The main focus of this release was an improved compilation. In particular, being able to provide Windows binaries, given that this is a recurring issue.
Version 0.3.6 is the first to ship a Windows distributable, consisting of a Python package with associated documentation and Demos. Everything is still somewhat crude (documentation, setup, required preparation), but it works at least.
To get there, a host of other changes needed to be done. Wavepacket now depends on an upgraded version of the tensor library (which builds rather easily on Windows). Another side effect was that I had to revisit how to build Wavepacket easily under any operating system. The upgraded Vagrantfile now provides a template for compiling all dependencies that should be rather portable to arbitrary systems.

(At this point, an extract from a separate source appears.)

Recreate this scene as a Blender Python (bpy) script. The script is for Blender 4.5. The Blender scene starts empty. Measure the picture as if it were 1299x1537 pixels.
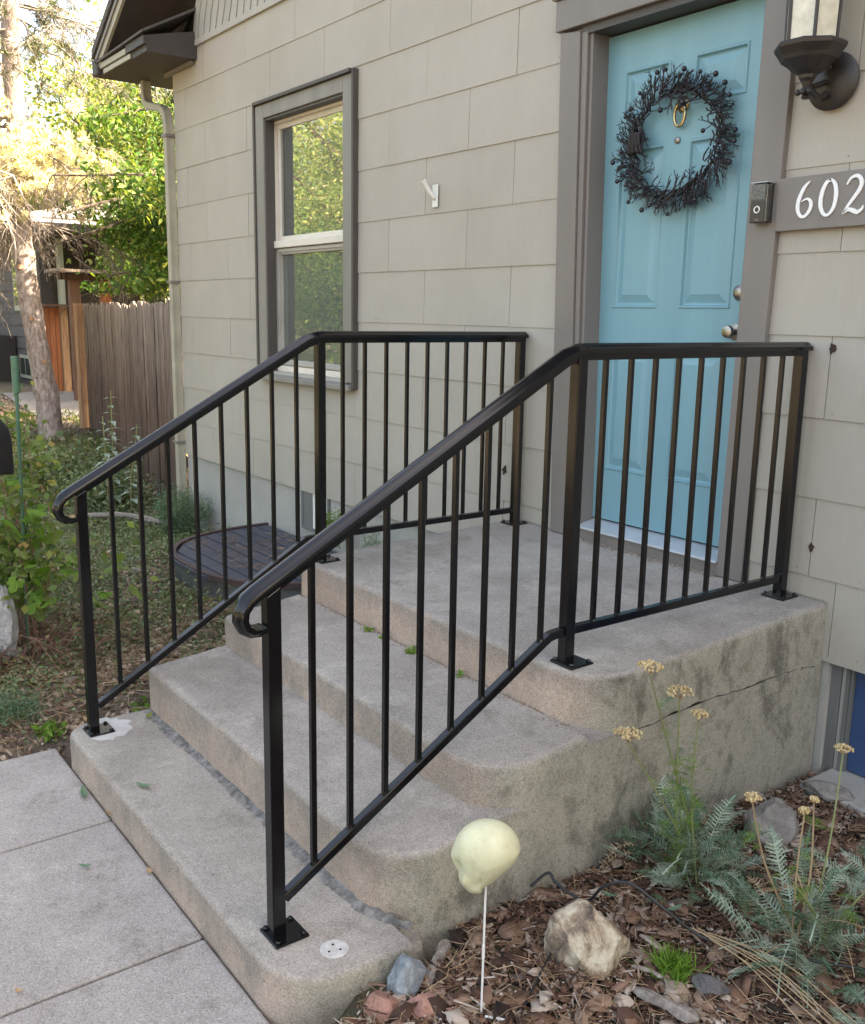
import bpy, bmesh, math, random
import numpy as np
from mathutils import Vector, Matrix, Euler
from mathutils import noise as mnoise
random.seed(7); RNG = np.random.default_rng(7)
S = bpy.context.scene
R = math.radians
# ------------------------------------------------------------------ camera
cam = bpy.data.cameras.new('camera'); camo = bpy.data.objects.new('camera', cam); S.collection.objects.link(camo)
S.camera = camo
yaw, pit, rol = R(53.5357), R(-11.6432), R(0.9492)
fw = Vector((-math.sin(yaw)*math.cos(pit), math.cos(yaw)*math.cos(pit), math.sin(pit)))
rr = Vector((math.cos(yaw), math.sin(yaw), 0)); uu = rr.cross(fw)
r2 = rr*math.cos(rol)+uu*math.sin(rol); u2 = -rr*math.sin(rol)+uu*math.cos(rol)
camo.matrix_world = Matrix(((r2.x, u2.x, -fw.x, 3.3711), (r2.y, u2.y, -fw.y, -3.0482), (r2.z, u2.z, -fw.z, 1.6919), (0, 0, 0, 1)))
cam.sensor_fit = 'VERTICAL'; cam.sensor_height = 36.0; cam.lens = 36*1440.59/1537
cam.shift_x = 5.7/1537; cam.clip_start = .05; cam.clip_end = 600
cam.dof.use_dof = False
# ------------------------------------------------------------------ world, sun, exposure
sun_az = math.atan2(.58, .81); sun_el = R(40)          # azimuth measured from +Y towards +X
w = bpy.data.worlds.new('World'); S.world = w; w.use_nodes = True
nt = w.node_tree; bg = nt.nodes['Background']
sky = nt.nodes.new('ShaderNodeTexSky'); sky.sky_type = 'NISHITA'; sky.sun_disc = False
sky.sun_elevation = sun_el; sky.sun_rotation = sun_az
sky.air_density = 1.0; sky.dust_density = 6.0; sky.ozone_density = 1.0
nt.links.new(sky.outputs[0], bg.inputs[0]); bg.inputs[1].default_value = .15
sl = bpy.data.lights.new('sun', 'SUN'); sl.energy = 5.0; sl.angle = R(.5); sl.color = (1, .93, .82)
so = bpy.data.objects.new('sun', sl); S.collection.objects.link(so)
sd = Vector((math.sin(sun_az)*math.cos(sun_el), math.cos(sun_az)*math.cos(sun_el), math.sin(sun_el)))
so.rotation_euler = (-sd).to_track_quat('-Z', 'Y').to_euler(); so.location = (10, 10, 20)
S.view_settings.view_transform = 'Standard'; S.view_settings.look = 'None'
S.view_settings.gamma = 1; S.view_settings.use_curve_mapping = False
S.view_settings.exposure = 2.9
S.view_settings.use_white_balance = True; S.view_settings.white_balance_temperature = 8500; S.view_settings.white_balance_tint = 11
S.render.engine = 'CYCLES'

# ------------------------------------------------------------------ materials
MATS = {}
def lin(c):
    return tuple(((x/12.92) if x <= .04045 else ((x+.055)/1.055)**2.4) for x in c)
def newmat(name):
    m = bpy.data.materials.new(name); m.use_nodes = True; MATS[name] = m
    n = m.node_tree.nodes; l = m.node_tree.links
    return m, n, l, n['Principled BSDF']
def nnoise(n, l, scale, detail=6, rough=.6, stretch=None, coord='Object', dist=0):
    tc = n.new('ShaderNodeTexCoord'); mp = n.new('ShaderNodeMapping')
    if stretch: mp.inputs['Scale'].default_value = stretch
    l.new(tc.outputs[coord], mp.inputs[0])
    t = n.new('ShaderNodeTexNoise'); t.inputs['Scale'].default_value = scale; t.inputs['Detail'].default_value = detail
    t.inputs['Roughness'].default_value = rough; t.inputs['Distortion'].default_value = dist
    l.new(mp.outputs[0], t.inputs['Vector']); return t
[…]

To slowly improve the plotting capabilities, this release adds another plotting type. The plot is still somewhat simple compared to the Matlab version, but it is a first step towards more complex plotting setups.
This one has been on my personal agenda for years. I wanted to implement a polynomial solver similar to the Chebychev solver, but suitable for open quantum systems. The new Faber solve is moredifficult to use than the Chebychev solver because we need to specify a domain of convergence in the complex plane, not just an interval on the real/imaginary axis. However, the final result should be reasonably straight forward to use. See https://wavepacket.sourceforge.io/cpp-doc/current/demo_faber.html for the ugly details.
Because most of the effort in using the Faber solver is spent on figuring out the support of the Hamiltonian under study, this issue also spawned some additional functionality to get extremal potential values, to truncate simple operators (DvrOperator / FbrOperator, which are diagonal in the DVR or FBR), and to estimate the maximum eigenvalue with the power method.
As usual, other issues got fixed along the way I would just refer to the detailed changelog under https://sourceforge.net/p/wavepacket/cpp/git/ci/master/tree/NEWS instead of repeating it here.
I currently plan to finish the API, which will introduce some breaking changes over the next releases, and to implement the final functionality to be roughly en par with the Matlab version in terms of basic functionality. I also have a mild interest in fleshing out the Python interface more, because Python offers a more natural trial&error approach to running Wavepacket simulations.